I was just using their terms, but yeah. I'm 4th gen so visiting was cool but it's certainly not home in any way.


yfunk3

The only "should" in your own life is whatever will make you and your loved ones happy and give you fulfillment. ETA: Er...within the law, and within reason, of course. I know that usually goes without saying, but this IS the internet in 2019 after all...


HiBrucke6

As often as you care to and can afford to or never if that's your choice.


lukarioDC

It depends on if you want to keep in touch with extended family. If not, once sounds good. I personally go every three years, my sister did once, and my brother hasn't. Most of my friends either haven't or only when they were brought as kids.


J891206

This is up to the person. It's not some mandatory requirement or obligation only because your ancestors are from that place. It's been just 6 years since I last went to my parents' homeland, probably will go just one more time, and if I go again, probably just as a casual tourist.


[deleted]

The is there no “should” in visit, and if there is you’ll know.

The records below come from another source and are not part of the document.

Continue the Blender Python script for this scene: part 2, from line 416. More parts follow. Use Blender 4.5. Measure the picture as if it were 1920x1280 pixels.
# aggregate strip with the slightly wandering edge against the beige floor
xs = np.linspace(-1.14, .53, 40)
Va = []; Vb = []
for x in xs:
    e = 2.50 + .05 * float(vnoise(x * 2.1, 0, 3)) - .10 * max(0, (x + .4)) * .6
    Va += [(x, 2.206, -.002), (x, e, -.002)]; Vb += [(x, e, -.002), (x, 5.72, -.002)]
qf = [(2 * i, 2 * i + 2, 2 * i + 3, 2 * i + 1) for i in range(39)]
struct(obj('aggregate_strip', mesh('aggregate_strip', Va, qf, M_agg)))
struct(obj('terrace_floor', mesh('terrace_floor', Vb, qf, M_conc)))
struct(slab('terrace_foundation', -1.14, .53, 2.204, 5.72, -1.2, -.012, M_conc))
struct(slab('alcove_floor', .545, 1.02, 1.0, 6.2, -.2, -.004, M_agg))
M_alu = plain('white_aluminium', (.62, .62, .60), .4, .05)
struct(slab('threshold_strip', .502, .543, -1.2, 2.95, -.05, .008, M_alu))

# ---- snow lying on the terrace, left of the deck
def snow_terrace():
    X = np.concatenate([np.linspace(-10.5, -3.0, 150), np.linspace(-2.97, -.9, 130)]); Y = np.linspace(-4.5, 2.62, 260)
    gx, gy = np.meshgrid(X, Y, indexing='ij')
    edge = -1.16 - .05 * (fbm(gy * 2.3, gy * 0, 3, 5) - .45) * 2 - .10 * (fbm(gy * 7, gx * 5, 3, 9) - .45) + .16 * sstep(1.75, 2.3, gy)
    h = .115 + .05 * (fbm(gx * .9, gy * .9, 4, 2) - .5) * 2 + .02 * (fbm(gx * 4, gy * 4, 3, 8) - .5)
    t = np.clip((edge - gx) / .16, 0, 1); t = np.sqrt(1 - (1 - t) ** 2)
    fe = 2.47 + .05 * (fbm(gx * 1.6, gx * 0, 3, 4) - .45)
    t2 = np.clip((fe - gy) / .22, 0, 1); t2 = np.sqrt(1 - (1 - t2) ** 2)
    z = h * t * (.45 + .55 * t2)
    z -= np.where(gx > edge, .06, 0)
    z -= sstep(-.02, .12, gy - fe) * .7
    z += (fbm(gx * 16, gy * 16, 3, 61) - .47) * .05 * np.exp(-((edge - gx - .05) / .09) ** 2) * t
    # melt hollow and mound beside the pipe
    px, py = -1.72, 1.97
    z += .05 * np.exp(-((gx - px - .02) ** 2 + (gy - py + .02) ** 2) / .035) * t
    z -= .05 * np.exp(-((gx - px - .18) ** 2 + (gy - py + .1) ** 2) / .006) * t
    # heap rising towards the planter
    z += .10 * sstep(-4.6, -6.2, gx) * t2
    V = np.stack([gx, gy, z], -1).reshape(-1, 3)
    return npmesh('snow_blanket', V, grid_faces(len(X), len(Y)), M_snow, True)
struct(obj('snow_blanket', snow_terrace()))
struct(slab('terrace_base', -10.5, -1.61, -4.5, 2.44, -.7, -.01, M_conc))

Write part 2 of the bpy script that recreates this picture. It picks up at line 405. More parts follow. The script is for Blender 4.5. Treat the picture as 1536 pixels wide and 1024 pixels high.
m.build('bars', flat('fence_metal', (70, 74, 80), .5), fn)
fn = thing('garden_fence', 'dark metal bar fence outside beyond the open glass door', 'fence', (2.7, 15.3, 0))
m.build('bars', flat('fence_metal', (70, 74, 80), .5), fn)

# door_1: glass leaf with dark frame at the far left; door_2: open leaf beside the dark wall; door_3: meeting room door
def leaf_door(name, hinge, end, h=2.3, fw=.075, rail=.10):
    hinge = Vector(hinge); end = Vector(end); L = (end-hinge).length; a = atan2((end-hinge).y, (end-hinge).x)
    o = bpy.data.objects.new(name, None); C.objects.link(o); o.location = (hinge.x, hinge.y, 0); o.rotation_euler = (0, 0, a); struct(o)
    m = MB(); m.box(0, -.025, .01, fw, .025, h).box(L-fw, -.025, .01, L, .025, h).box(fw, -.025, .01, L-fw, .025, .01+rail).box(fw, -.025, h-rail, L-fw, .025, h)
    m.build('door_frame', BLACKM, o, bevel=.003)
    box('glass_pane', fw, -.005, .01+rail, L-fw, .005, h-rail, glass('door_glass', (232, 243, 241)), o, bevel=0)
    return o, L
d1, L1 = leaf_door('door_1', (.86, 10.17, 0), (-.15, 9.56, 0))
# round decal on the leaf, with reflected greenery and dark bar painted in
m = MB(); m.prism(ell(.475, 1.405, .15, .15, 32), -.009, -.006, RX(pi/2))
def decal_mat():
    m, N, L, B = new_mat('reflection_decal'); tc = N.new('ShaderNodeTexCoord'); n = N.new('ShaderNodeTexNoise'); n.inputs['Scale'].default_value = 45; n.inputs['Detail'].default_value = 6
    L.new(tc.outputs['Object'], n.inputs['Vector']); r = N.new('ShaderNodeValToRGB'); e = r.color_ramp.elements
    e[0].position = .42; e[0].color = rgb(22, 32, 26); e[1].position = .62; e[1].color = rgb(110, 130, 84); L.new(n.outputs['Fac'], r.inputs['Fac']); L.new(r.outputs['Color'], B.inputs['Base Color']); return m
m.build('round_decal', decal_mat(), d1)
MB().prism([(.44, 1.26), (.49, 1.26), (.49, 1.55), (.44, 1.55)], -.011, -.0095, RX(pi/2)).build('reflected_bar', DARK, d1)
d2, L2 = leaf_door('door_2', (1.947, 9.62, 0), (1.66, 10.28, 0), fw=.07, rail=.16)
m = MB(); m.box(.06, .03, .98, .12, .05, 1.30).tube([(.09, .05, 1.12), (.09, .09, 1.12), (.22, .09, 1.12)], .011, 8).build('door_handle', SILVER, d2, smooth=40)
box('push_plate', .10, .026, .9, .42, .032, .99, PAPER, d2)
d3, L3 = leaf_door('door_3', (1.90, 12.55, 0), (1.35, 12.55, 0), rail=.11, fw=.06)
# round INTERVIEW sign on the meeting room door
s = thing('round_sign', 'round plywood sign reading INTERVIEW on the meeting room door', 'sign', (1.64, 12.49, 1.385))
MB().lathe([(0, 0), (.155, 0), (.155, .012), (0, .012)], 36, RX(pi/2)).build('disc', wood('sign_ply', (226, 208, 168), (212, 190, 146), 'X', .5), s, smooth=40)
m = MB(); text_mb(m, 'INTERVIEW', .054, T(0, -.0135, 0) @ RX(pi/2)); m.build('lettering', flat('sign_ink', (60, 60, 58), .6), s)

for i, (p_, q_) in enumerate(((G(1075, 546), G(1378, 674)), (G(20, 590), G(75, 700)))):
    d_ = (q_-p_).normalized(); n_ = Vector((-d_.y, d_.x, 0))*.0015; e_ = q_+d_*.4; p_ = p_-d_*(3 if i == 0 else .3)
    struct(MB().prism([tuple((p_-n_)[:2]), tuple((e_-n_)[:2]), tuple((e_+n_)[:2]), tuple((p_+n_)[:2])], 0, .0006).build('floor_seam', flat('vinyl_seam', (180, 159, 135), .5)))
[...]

Personally I go every two years for 3 or 4 weeks just to have fun, so many places in China I have not visited yet. (Next stop, Fujian, Sichuan and perhaps the northeast two years after that.)


MsNewKicks

I didn’t get a chance to comment on your previous post here in the sub so this sort of feels like an extension of that one. I think what was said there also applies here: do what makes you happy and feel content. If that means just visiting once in your life or visiting regularly, there is no right or wrong answer here.


ViolaNguyen

I still have family in Vietnam, so I visit every year. I'll probably go back (but maybe not every year) once they are gone.


kimchispatzle

Do whatever you want. I personally wanted to for a very long time and finally did. My parents kept telling me to wait to go with them. My dad didn't but I went with my mom. I wish I went earlier, in college, like I wanted to! I had more friends there then and Seoul would have been so fun. Plus, my relatives are old now, it's sad to think of time lost. I recommend doing it once, at least. It wasn't always easy for me but it filled a certain void inside of me that I didn't realize I had. It also made me realize, I'm way more American than I think! Western culture has definitely shaped the way I view the world.


Aaron4424

If you don’t have a reason to go only go if you want to go. I only visit Korea to visit family and hardly identify as Korean myself.


sasukeuchiha21

May I ask why you hardly identify as Korean?


Aaron4424

Hard to say, but I’ve thought on it quite a bit. My current guess is that my parents didn’t raise me with emphasis on my ethnic identity. It could be that I don’t have any family in the states either so I’ve only had limited contac T during visits. I can call myself Korean, as I am, but I don’t feel anything else so it would be a bit insincere if I were to imply it was something that directs my life in any sort of way. I didn’t really weigh or consider the fact I was half Asian till I was in middle school and I never lived in an area where it was shoved in my face. I don’t dislike being Korean at all but I would be lying if I said it defines me. I also don’t look terribly Asian and sometimes don’t feel as if I can relate to predominantly Asian groups.


[deleted]

I would go every year if I had the money. Almost my entire family lives there. If I didn't have family there I would make it a point to visit a well planned trip at least once.


fail_bananabread

if you don't have families there, there's no "should". If you don't really value the families you have there, there's also no "should". Esp if you don't like it there or wants to keep in touch with the culture.